The Herefordshire-based business, led by managing director Vernon Amor, has enjoyed the busiest year on the brewing side of its proud 40-year history.
Amor told The Morning Advertiser its seven wet-led pubs – one managed, five tenanted and one leased – have all fared well too in the past year but it has been tough and continues to be that way.
In short-terms plans, he said: “We’re not planning on any more pub acquisitions but never say never if the right opportunity comes up.
“What is going to be happening at Wye Valley Brewery over the next three to five years is we’re about to embark on what’s our biggest ever capital investment plan in 40 years, which involves building a whole new brewhouse, building a new visitor centre and new offices and various other things as well.”
Amor explained the brewery is reaching full capacity in its current brewing site and the business now has an opportunity to build a new brewhouse that will further improve quality, along with improving energy efficiency and sustainability.
“I’d like to think that, certainly, in five years it will be complete but we’ve got to maintain full production at full capacity while all this is going on at our site – so it’s going to be a bit of a challenge,” he added.
40th anniversary
Amor confirmed the new brewhouse would be on the current Stoke Lacy site and added there are pluses and minuses of being located in a rural area with lots of space being a definite bonus.
He said: “It would be easier in some way to have a whole new site somewhere else but having a rural location gives a better quality of life and we don’t want to move.”
The move coincides with the celebratory aspect of Wye Valley Brewery being 40 this year and there is plenty planned for the event in September.
There will be a big trade party for all its trade customers and some of its key suppliers too and another event for the staff, family and friends, and Amor joked: “We’re proverbially organising a p**s-up in a brewery, but on a grand scale!”

On the difficulties in trading, he explained: “You have to give people a reason to come into the pub and so with our pubs – the leased and tenanted ones – we operate what I would call a very loose tie, as in by and large, we expect them to sell our cask ales but for everything else they can sell what they want to.
“They’re not tied on anything else and we don’t over-rent them. Pubs have been desperately over-rented and if any of our tenants or leaseholders do then good luck to them because they’ve earned it.
“You have to give operators an opportunity to make money but I also believe that makes good business sense because in the long term, you’ll have a stable business and not have a revolving door of people that come in for a year and can’t make it work and then go bust and then someone else comes in.”
Business rates are ‘archaic’
Although having never been a licensee, Amor is more than aware of the difficulties publicans have and stated what he thinks the Government needs to do to help the industry.
“I’m not a party political animal but our sectors of brewing and pubs is desperately overtaxed and business rates really needs a proper look at,” he said. “I mean, how archaic are the business rates affecting pubs?
“They’ve really got to look at business rates for pubs and not just tinkering at the edges, it needs a massive overhaul particularly when compared to other businesses such as online retailers who ought to be paying their fair share, which I don’t think they are.”

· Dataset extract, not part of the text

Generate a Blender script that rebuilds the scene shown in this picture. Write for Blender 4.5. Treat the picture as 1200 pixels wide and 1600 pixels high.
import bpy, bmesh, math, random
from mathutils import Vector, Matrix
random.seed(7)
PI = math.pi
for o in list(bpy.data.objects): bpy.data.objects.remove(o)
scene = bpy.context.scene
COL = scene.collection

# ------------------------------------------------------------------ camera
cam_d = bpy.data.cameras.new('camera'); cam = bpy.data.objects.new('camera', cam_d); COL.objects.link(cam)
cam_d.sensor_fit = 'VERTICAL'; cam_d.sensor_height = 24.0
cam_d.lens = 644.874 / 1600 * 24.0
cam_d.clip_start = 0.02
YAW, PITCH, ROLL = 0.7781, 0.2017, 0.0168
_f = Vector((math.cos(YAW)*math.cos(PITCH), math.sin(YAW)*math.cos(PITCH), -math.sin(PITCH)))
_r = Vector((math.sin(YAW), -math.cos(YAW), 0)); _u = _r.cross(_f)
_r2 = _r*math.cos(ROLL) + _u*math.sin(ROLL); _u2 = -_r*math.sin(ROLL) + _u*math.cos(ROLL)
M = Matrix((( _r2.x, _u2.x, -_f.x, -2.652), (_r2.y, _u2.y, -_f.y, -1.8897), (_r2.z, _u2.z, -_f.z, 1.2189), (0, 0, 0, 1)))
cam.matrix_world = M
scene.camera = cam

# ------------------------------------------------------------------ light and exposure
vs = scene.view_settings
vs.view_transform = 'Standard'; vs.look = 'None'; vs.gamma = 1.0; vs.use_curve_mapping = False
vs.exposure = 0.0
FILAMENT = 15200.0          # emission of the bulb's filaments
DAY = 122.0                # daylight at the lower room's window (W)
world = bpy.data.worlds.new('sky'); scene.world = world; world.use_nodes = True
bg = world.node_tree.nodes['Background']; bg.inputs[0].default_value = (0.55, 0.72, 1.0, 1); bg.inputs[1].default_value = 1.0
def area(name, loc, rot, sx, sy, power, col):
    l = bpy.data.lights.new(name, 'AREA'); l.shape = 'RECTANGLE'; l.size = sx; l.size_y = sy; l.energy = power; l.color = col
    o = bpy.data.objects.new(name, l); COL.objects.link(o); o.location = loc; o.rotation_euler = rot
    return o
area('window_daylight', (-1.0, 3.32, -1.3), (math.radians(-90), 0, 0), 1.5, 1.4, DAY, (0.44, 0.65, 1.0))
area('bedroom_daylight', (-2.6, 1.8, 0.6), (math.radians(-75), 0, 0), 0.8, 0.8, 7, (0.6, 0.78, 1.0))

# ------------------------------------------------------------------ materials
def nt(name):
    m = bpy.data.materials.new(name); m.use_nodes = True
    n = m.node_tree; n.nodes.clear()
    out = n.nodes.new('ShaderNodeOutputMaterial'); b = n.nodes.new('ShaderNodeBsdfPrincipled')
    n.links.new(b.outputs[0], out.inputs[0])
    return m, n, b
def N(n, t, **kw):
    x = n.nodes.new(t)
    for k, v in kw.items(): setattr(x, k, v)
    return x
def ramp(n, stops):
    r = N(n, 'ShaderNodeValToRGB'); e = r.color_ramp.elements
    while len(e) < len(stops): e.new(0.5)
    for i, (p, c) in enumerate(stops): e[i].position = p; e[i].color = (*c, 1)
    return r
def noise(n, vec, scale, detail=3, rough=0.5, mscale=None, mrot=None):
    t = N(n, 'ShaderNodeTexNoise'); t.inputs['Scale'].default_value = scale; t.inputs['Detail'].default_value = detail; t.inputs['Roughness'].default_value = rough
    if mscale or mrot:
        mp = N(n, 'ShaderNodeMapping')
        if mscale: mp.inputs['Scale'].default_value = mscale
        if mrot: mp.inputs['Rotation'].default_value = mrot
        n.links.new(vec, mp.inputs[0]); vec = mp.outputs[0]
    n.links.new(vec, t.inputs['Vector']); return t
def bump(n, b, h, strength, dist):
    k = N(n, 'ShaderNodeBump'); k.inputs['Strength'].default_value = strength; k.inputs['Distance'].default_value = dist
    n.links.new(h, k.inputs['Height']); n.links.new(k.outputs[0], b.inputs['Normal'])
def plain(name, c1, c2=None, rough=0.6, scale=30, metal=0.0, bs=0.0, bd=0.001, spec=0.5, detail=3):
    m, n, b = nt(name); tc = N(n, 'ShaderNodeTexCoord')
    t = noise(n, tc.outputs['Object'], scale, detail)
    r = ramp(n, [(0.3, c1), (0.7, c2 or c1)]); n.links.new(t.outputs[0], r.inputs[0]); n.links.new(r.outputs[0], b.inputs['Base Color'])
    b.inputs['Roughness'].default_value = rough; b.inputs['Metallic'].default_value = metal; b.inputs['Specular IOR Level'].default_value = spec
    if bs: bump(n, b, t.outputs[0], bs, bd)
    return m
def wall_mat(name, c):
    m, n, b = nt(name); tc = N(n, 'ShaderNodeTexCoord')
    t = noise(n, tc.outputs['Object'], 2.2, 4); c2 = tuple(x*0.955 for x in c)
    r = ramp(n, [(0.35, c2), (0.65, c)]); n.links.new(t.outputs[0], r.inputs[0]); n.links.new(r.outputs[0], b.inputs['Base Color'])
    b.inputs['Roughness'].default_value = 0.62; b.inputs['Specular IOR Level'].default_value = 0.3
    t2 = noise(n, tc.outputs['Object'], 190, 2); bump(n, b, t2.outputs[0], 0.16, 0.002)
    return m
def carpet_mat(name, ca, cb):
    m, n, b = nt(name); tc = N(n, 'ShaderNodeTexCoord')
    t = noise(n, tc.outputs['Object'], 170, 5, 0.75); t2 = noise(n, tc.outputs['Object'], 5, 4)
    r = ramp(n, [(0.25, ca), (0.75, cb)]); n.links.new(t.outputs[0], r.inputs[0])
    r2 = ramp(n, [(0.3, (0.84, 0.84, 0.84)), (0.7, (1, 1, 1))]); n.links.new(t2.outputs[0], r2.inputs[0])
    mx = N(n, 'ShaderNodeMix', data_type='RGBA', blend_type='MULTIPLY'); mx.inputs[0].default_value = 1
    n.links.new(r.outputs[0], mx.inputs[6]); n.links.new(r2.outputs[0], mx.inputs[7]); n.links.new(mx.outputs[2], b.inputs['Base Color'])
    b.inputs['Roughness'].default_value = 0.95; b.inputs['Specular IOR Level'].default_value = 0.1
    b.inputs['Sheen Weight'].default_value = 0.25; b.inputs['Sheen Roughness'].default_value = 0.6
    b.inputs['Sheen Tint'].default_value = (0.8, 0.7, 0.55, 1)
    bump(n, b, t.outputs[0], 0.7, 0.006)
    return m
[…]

Amor said with beer excise duty, VAT and employers’ national insurance, each member of staff at Wye Valley Brewery, is contributing £133,000 to HMRC – and that’s before personal income tax. However, he said it is pubs that are getting an even rawer deal meaning the business rates overhaul is desperately needed.
“Despite all of those things, I do remain optimistic. Every year it gets tougher and tougher, the beer market shrinks and, per capita, consumption of beer is dwindling, particularly in the on-trade.
“As long as we maintain our good old-fashioned values, which is looking after our customers, maintaining beer quality, we still meet our customers face to face and deliver our beer and it’s that human interaction that is key.
“As seen in the Beer Report, although younger generations are drinking less, there’s been an uptick in the number of younger drinkers trying cask ale. That could be down to price, which is understandable but there’s also something of a back story because often cask ale is now in the hands of small regional brewers like us so it has local credentials, which is what [younger people] are after. It almost always uses British ingredients too so there are the environmental credentials.
“So long as we can keep getting that message out to our customers, then they will remain… I’m a glass half full man.”